The EVs landing for 2027

This is where the timing question gets sharpest, because EV model years move fast and a one-year wait can mean a meaningfully better car — more range, a better charging architecture, sometimes a lower price as the segment matures.

  • Affordable EVs are finally arriving. The Chevrolet Bolt returns on GM's Ultium platform, targeting a starting price around the $30,000 mark with proper DC fast charging this time — a genuine answer to "where is the cheap EV." If you want an inexpensive electric car and can wait, this one is worth holding for.
  • Native NACS charging becomes standard. The big structural change sweeping the 2027 EV lineup is the Tesla-style NACS charging port built in from the factory, with access to the Supercharger network without an adapter. A 2026 EV with a CCS port and an adapter still works fine — but a 2027 with a native port is simply less hassle. For some buyers that's worth a wait.
  • Hyundai and Kia keep iterating fast. The Ioniq and EV families get range and efficiency bumps year over year. Nothing wrong with the 2026 cars, but the 2027 refreshes tend to add range and tweak pricing, and these brands move quickly.

EV verdict, general rule: if you're buying electric and you're not in a rush, the 2027s are the inflection year where native NACS charging and a couple of genuinely affordable models change the value equation. If you need a car now and you're getting a strong lease deal, a 2026 EV is fine — just lease rather than buy, because EV depreciation in a fast-moving segment is brutal and you don't want to own the technology when it leapfrogs.

The segment shifts worth understanding

Two structural moves are reshaping what's on dealer lots:

  • The plug-in hybrid is having a moment. Automakers that bet everything on pure EVs are hedging back toward PHEVs and hybrids as buyers balk at charging anxiety. Expect more plug-in variants of mainstream crossovers for 2027 — the RAV4 Plug-in, more PHEV options across the board. If a pure EV scares you but you want to plug in, this is the segment to watch.
  • The cheap car is making a quiet comeback. After years of automakers fleeing the entry segment, the returning Bolt and a handful of sub-$25,000 gas models suggest the industry noticed it priced out an entire tier of buyer. 2027 may be when that correction shows up on lots.

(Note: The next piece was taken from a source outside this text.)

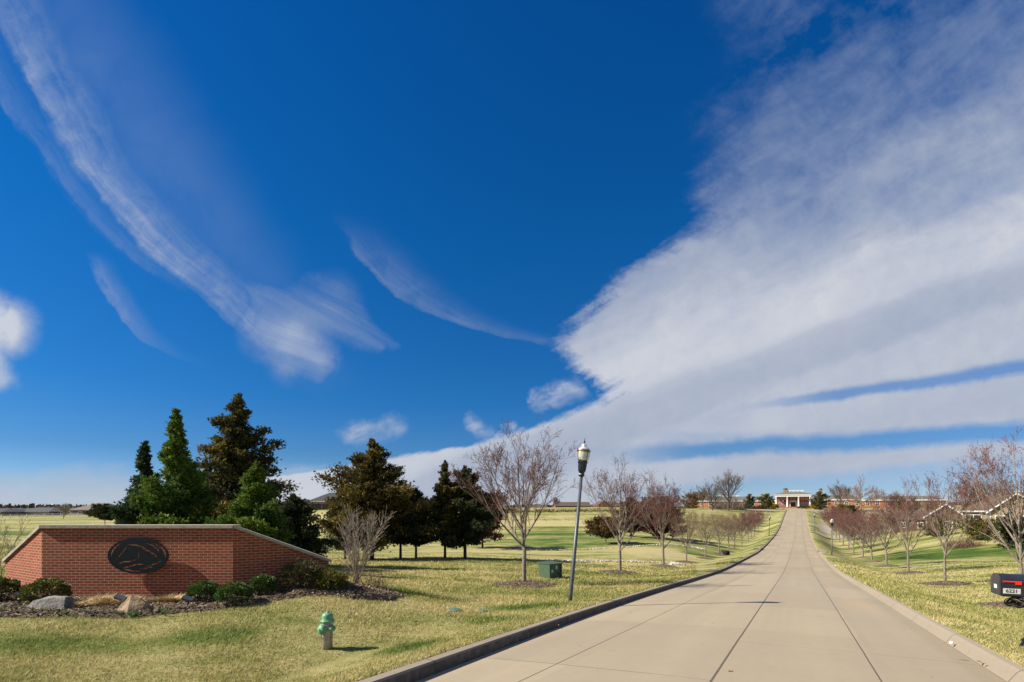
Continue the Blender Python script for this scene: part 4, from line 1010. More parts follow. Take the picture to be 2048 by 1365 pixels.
# ---- evergreens: a trunk, tiers of limbs, and thousands of small sprays set along them
def conifer(seed, H, Rm, bare=.1, prof='cone', n_br=70, sprays=9000, size=.16, up=.15, droop=.05, gaps=.25, top_thin=.0, flat=False, lump=.4):
    rg = np.random.RandomState(seed)
    tl = [(np.array([[0, 0, -.2], [0, 0, H * .3], [0.02, 0, H * .6], [0, .02, H * .93]]), np.array([.022, .016, .01, .003]) * H * (.9 if Rm / H > .2 else .7))]
    br, cent, dirs, tint = [], [], [], []
    def radius(h):
        if prof == 'cone': return Rm * (1 - h) ** .8 * (1 if h > .12 else .65 + 3 * h)
        if prof == 'loose': return Rm * (.82 + .4 * h if h < .4 else (1 - (h - .4) / .6) ** 1.1 * .98 + .02)
        if prof == 'spire': return Rm * ((1 - h) ** 1.1 * .95 + .05)
        if prof == 'round': return Rm * math.sqrt(max(0, 1 - (2 * h - 1) ** 2)) ** .8
        if prof == 'egg': return Rm * min(1, (1 - h) * 1.9) ** .7 * (.75 + .25 * min(1, h * 4))
    ph = rg.uniform(0, 6, 6)
    for i in range(n_br):
        h = (i + rg.rand()) / n_br; h = h ** .9
        a = rg.uniform(0, 2 * math.pi); lob = 1 + lump * (.5 * math.sin(3 * a + ph[0] + h * 7) + .5 * math.sin(2 * a + ph[1] - h * 11)) * .6 + rg.normal(0, gaps * .45)
        r = max(.05, radius(h) * lob * (1 + rg.rand() ** 4 * gaps)); z0 = bare * H + (1 - bare) * H * h
        z0 = min(z0, H * .985); el = up + .55 * h
        d = np.array([math.cos(a), math.sin(a), el]); P = grow(rg, np.array([0, 0, z0 - r * el * .5]), d, r * 1.05, 5, .06, -droop + .02 * h)
        br.append((P, np.linspace(.004 * H * (1 - h * .7), .006, 6)))
        m = max(6, int(sprays / n_br * (.25 + 1.5 * r / Rm))); t = rg.beta(2.0, 1.15, m); i0 = np.clip((t * 5).astype(int), 0, 4); f = t * 5 - i0
        p = P[i0] * (1 - f)[:, None] + P[i0 + 1] * f[:, None]; wd = .03 * Rm + .05 + .15 * r * (1 - abs(t - .55))
        p = p + rg.normal(0, 1, (m, 3)) * wd[:, None] * np.array([1, 1, .55]) * .62
        cent.append(p); dd = P[-1] - P[0]; dd = dd / np.linalg.norm(dd); dirs.append(np.tile(dd, (m, 1)) + rg.normal(0, .55, (m, 3)) + [0, 0, .25])
        tint.append(np.clip(rg.normal(.5, .12) + rg.normal(0, .17, m) + .10 * (t - .5), 0, 1))
    # pointed leader
    k = int(sprays * .012) + 8; tz = rg.uniform(.9, 1.03, k); cent.append(np.stack([rg.normal(0, .035 * Rm, k), rg.normal(0, .035 * Rm, k), tz * H], 1)); dirs.append(rg.normal(0, .4, (k, 3)) + [0, 0, 1]); tint.append(rg.rand(k))
    c = np.concatenate(cent); D = np.concatenate(dirs); D /= np.linalg.norm(D, axis=1)[:, None]; tn = np.concatenate(tint)
    low = c[:, 2] > bare * H * .55 - rg.uniform(0, .25, len(c)); c, D, tn = c[low], D[low], tn[low]; n = len(c)
    U = np.cross(D, rg.normal(0, 1, (n, 3))); U /= np.linalg.norm(U, axis=1)[:, None]; W = np.cross(D, U); s = size * rg.uniform(.6, 1.3, n)[:, None]
    # a spray = three narrow blades fanned about its axis
    Vs, Fs = [], []
    for q, (fx, fy) in enumerate(((0, 0), (.55, .2), (-.5, .3))):
        ax = D + U * fx + W * fy; ax /= np.linalg.norm(ax, axis=1)[:, None]; wv = (U if q != 1 else W) * s * .19
        mid = c + ax * s * .5
        Vs.append(np.stack([c, mid + wv, c + ax * s, mid - wv], 1).reshape(-1, 3)); Fs.append(np.arange(4 * n).reshape(n, 4) + q * 4 * n)
    Vt, Ft = tubes_np(tl, 9); Vb, Fb = tubes_np(br, 4)
    V = np.concatenate(Vs + [Vb]); F = np.concatenate(Fs + [Fb + 12 * n]); rnd = np.concatenate([tn, tn, tn, np.zeros(len(Fb))]); mi = np.concatenate([np.zeros(3 * n), np.ones(len(Fb))])
    return Vt, Ft, V, F, rnd, mi
def evergreen(name, seed, loc, label, fol, H, Rm, cat='tree', group=None, bark='bark_dark', **kw):
    Vt, Ft, V, F, rnd, mi = conifer(seed, H, Rm, **kw)
    g = empty(name, loc, label, cat, group); np_mesh('trunk', Vt, Ft, M[bark], smooth=True, parent=g)
    np_mesh('crown', V, F, [M[fol], M['bark_dark']], rnd=rnd, mi=mi, parent=g); return g
M['f_gold'] = attr_mat('bronzed_cedar', [(0, (.022, .028, .012)), (.35, (.065, .062, .022)), (.6, (.145, .118, .034)), (.85, (.25, .18, .045)), (1, (.36, .25, .075))], .75, .25)
M['f_dark'] = attr_mat('dark_cedar', [(0, (.014, .022, .013)), (.5, (.042, .056, .023)), (.85, (.10, .108, .034)), (1, (.22, .19, .05))], .75, .2)
M['f_mixed'] = attr_mat('cedar_green_gold', [(0, (.014, .022, .012)), (.35, (.045, .05, .018)), (.6, (.105, .098, .028)), (.85, (.215, .17, .04)), (1, (.36, .25, .055))], .75, .25)
M['f_green'] = attr_mat('bright_arborvitae', [(0, (.018, .042, .012)), (.45, (.065, .125, .022)), (.75, (.15, .22, .03)), (1, (.30, .35, .06))], .7, .3)
M['f_blue'] = attr_mat('green_juniper', [(0, (.013, .028, .016)), (.6, (.045, .075, .032)), (1, (.12, .15, .045))], .75, .25)
M['f_brown'] = attr_mat('bronze_juniper', [(0, (.05, .035, .018)), (.6, (.13, .085, .035)), (1, (.22, .15, .06))], .85, .05)
M['f_burg'] = attr_mat('burgundy_buds', [(0, (.04, .014, .012)), (.6, (.11, .035, .028)), (1, (.17, .06, .045))], .85, .05)
M['f_magn'] = attr_mat('magnolia_leaves', [(0, (.02, .03, .012)), (.5, (.07, .075, .02)), (.8, (.20, .16, .035)), (1, (.33, .26, .06))], .5, .1)
M['f_olive'] = attr_mat('olive_leaves', [(0, (.05, .055, .012)), (.6, (.13, .13, .025)), (1, (.23, .21, .05))], .7, .15)
M['f_yellow'] = attr_mat('yellow_shrub', [(0, (.15, .15, .01)), (1, (.42, .38, .02))], .7, .2)
def AT(px, Y): return at(px, Y)
GC = 'cedars on the lawn beyond the brick wall'; GA = 'young evergreens behind the brick wall'
evergreen('arborvitae', 1, AT(290, 24), 'slender loose-topped green evergreen, leftmost of those behind the brick wall', 'f_blue', 5.9, 1.0, group=GA, prof='loose', n_br=120, sprays=13000, size=.15, up=.95, bare=.02, gaps=.5, droop=-.01)
evergreen('arborvitae', 2, AT(352, 23), 'tall full green evergreen with a thin tip behind the wall emblem', 'f_green', 7.1, 1.4, group=GA, prof='loose', n_br=150, sprays=27000, size=.15, up=.85, bare=.02, gaps=.4, droop=-.01)
evergreen('cedar_tree', 3, AT(476, 29), 'tallest cedar with golden brown upper limbs behind the brick wall', 'f_mixed', 9.4, 2.95, group=GC, prof='cone', n_br=135, sprays=32000, size=.17, up=.2, bare=.08, gaps=.5, lump=.5)
evergreen('arborvitae', 4, AT(512, 21.5), 'bright green evergreen before the tall cedar, at the right end of the wall', 'f_green', 4.55, 1.2, group=GA, prof='egg', n_br=110, sprays=19000, size=.12, up=.7, bare=.02, gaps=.35)
evergreen('cedar_tree', 5, AT(586, 26), 'low dark juniper sloping down behind the right wing of the brick wall', 'f_dark', 3.7, 1.2, group=GC, prof='egg', n_br=80, sprays=16000, size=.14, up=.35, bare=.02, gaps=.5, lump=.55)
evergreen('cedar_tree', 6, AT(744, 44), 'largest golden brown cedar of the group on the lawn', 'f_gold', 10.0, 2.85, group=GC, prof='egg', n_br=140, sprays=30000, size=.21, up=.35, bare=.12, gaps=.5, lump=.55)
evergreen('cedar_tree', 7, AT(690, 42.5), 'smaller golden cedar at the left of the group, behind the bare shrub', 'f_gold', 6.0, 1.25, group=GC, prof='egg', n_br=80, sprays=15000, size=.19, up=.4, bare=.15, gaps=.5, lump=.7)
evergreen('cedar_tree', 8, AT(801, 45), 'dark cedar just right of the largest golden cedar', 'f_dark', 6.6, 1.6, group=GC, prof='egg', n_br=75, sprays=11000, size=.2, up=.3, bare=.22, gaps=.4, lump=.55)
evergreen('cedar_tree', 9, AT(832, 45.5), 'dark cedar in the middle of the group on the lawn', 'f_dark', 6.0, 1.6, group=GC, prof='egg', n_br=75, sprays=11000, size=.2, up=.3, bare=.2, gaps=.4, lump=.55)
evergreen('cedar_tree', 10, AT(890, 45), 'dark green pointed cedar, second from the right of the group', 'f_mixed', 8.3, 1.55, group=GC, prof='cone', n_br=100, sprays=14000, size=.2, up=.3, bare=.16, gaps=.5, lump=.55)
evergreen('cedar_tree', 11, AT(930, 45.5), 'dark spreading cedar at the right end of the group on the lawn', 'f_dark', 7.9, 2.2, group=GC, prof='egg', n_br=110, sprays=18000, size=.2, up=.25, bare=.16, gaps=.5, lump=.6)
evergreen('pine_tree', 12, AT(210, 94), 'small dark pine with an umbrella crown on the fairway behind the wall', 'f_dark', 3.6, 2.0, prof='round', n_br=40, sprays=3000, size=.3, up=.3, bare=.3, gaps=.4)
GB = 'small trees on the fairway behind the left roadside row'
evergreen('juniper_tree', 13, AT(1212, 78), 'small bronze juniper on the fairway behind the second roadside tree', 'f_brown', 3.7, 2.3, group=GB, prof='round', n_br=50, sprays=4500, size=.3, up=.4, bare=.3, gaps=.5)
evergreen('juniper_tree', 14, AT(1262, 98), 'tall bronze juniper between the second and third roadside trees', 'f_brown', 7.2, 3.0, group=GB, prof='egg', n_br=60, sprays=5500, size=.36, up=.4, bare=.15, gaps=.5)
evergreen('red_tree', 15, AT(1312, 96), 'dense dark red budding tree behind the third roadside tree', 'f_burg', 7.6, 3.2, group=GB, prof='round', n_br=80, sprays=7000, size=.33, up=.4, bare=.08, gaps=.6)
evergreen('red_tree', 16, AT(1345, 104), 'smaller dark red budding tree right of the denser one', 'f_burg', 5.6, 2.6, group=GB, prof='round', n_br=60, sprays=4500, size=.33, up=.4, bare=.1, gaps=.6)
evergreen('red_tree', 17, AT(965, 70), 'dark red budding tree showing behind the right-hand cedar', 'f_burg', 7.4, 3.0, group=GB, prof='round', n_br=70, sprays=5000, size=.3, up=.4, bare=.15, gaps=.6)

# ---- bare shrubs and far bare trees
def bare_shrub():
    rg = np.random.RandomState(77); x, y, z = at(713, 15.4); z += .1
    g = empty('bare_shrub', (x, y, z), 'pale bare many-stemmed shrub on the mulch mound beside the brick wall', 'shrub')
    stems, tw = [], []
    for i in range(26):
        a = rg.uniform(0, 6.28); el = R(rg.uniform(52, 86)); d = np.array([math.cos(a) * math.cos(el), math.sin(a) * math.cos(el), math.sin(el)])
        L = rg.uniform(1.5, 2.55) * (.75 + .25 * math.sin(el)); P = grow(rg, rg.normal(0, .045, 3) * [1, 1, 0], d, L, 8, .07, .07); stems.append((P, np.linspace(rg.uniform(.009, .016), .004, 9)))
        for k in range(9):
            t = rg.uniform(.2, .95); j = min(int(t * 8), 7); dd = P[j + 1] - P[j]; dd /= np.linalg.norm(dd)
            q = grow(rg, P[j] + (P[j + 1] - P[j]) * (t * 8 - j), perp(rg, dd, R(rg.uniform(18, 50))) + [0, 0, .2], rg.uniform(.2, .75), 4, .1, .05); tw.append((q, np.linspace(.007, .0035, 5)))
            for k2 in range(3):
                j2 = rg.randint(1, 4); q2 = grow(rg, q[j2], perp(rg, (q[j2 + 1] - q[j2]) / np.linalg.norm(q[j2 + 1] - q[j2]), R(35)), rg.uniform(.06, .25), 2, .1, .03); tw.append((q2, np.linspace(.0045, .003, 3)))
    for i, (P, r) in enumerate(stems):
        V, F = tubes_np([(P, r)], 5); np_mesh('stem', V, F, M['stem_pale'], smooth=True, parent=g)
    V, F = tubes_np(tw, 3); np_mesh('twigs', V, F, M['twig_pale'], rnd=rg.rand(len(F)), parent=g)
M['stem_pale'] = mat('pale_stem', (.33, .28, .21), (.21, .17, .13), 20, .85)
bare_shrub()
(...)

The blunt buy-now-versus-wait scorecard

If you want this distilled to decisions:

  • Buy now: the redesigned-for-2026 stuff — RAV4, Passport, anything in the first year of a fresh generation. You're getting the newest engineering and there's nothing better imminent. Also buy now if you're leasing an EV, where the deals are aggressive and you offload the depreciation risk.
  • Wait for 2027: the new Outback if you're shape-agnostic; the returning affordable Bolt if you want a cheap EV; any EV purchase (not lease) where native NACS charging and the next range bump are worth a few months. Also wait if you specifically want a plug-in version of a crossover that's getting one for 2027.
  • Avoid: a discounted outgoing-generation model right as its redesign lands — the "deal" evaporates the moment the new one shows up and tanks your resale. A leftover previous-gen RAV4 at $2,000 off is not a bargain when the all-new car is sitting in the next row, and the trade-in clerk will know it the day you try to sell.

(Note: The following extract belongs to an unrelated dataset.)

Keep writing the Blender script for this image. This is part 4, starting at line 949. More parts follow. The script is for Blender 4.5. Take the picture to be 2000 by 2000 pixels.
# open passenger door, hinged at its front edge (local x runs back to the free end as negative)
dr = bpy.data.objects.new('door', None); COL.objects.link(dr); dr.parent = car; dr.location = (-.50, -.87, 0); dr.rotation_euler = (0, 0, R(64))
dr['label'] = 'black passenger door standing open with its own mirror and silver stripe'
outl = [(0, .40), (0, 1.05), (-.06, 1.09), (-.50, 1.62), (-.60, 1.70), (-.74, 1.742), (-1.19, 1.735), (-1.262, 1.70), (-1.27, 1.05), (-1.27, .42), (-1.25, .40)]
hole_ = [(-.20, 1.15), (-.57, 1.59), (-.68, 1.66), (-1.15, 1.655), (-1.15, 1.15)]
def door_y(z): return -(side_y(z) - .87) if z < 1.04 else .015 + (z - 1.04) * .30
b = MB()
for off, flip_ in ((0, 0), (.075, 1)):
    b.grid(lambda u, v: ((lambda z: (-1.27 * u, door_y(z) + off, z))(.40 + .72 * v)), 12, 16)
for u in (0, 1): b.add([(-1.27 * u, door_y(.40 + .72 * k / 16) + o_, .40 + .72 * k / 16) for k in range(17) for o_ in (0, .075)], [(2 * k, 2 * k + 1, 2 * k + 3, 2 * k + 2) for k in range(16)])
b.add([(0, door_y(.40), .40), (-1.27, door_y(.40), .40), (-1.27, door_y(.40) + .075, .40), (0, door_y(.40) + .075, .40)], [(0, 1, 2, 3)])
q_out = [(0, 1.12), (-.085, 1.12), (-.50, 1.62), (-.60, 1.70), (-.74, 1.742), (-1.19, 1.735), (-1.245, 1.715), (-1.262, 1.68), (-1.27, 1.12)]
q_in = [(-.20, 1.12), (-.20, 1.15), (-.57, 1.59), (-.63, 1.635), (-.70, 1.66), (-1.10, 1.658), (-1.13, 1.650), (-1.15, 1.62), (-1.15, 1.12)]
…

The meta-point, because I can't help myself: model-year timing is one of the few levers a buyer fully controls. You can't negotiate the destination fee and you can't make the dealer stock the base trim, but you can choose to buy the fresh redesign instead of the soon-to-be-superseded outgoing car, and you can choose to wait the extra few months when the next year is the one that actually changes things. For 2027, the EVs and the affordable tier are where waiting pays. For the redesigned gas crossovers, the fresh car is already on the lot. Buy the new generation, not the old one's clearance price.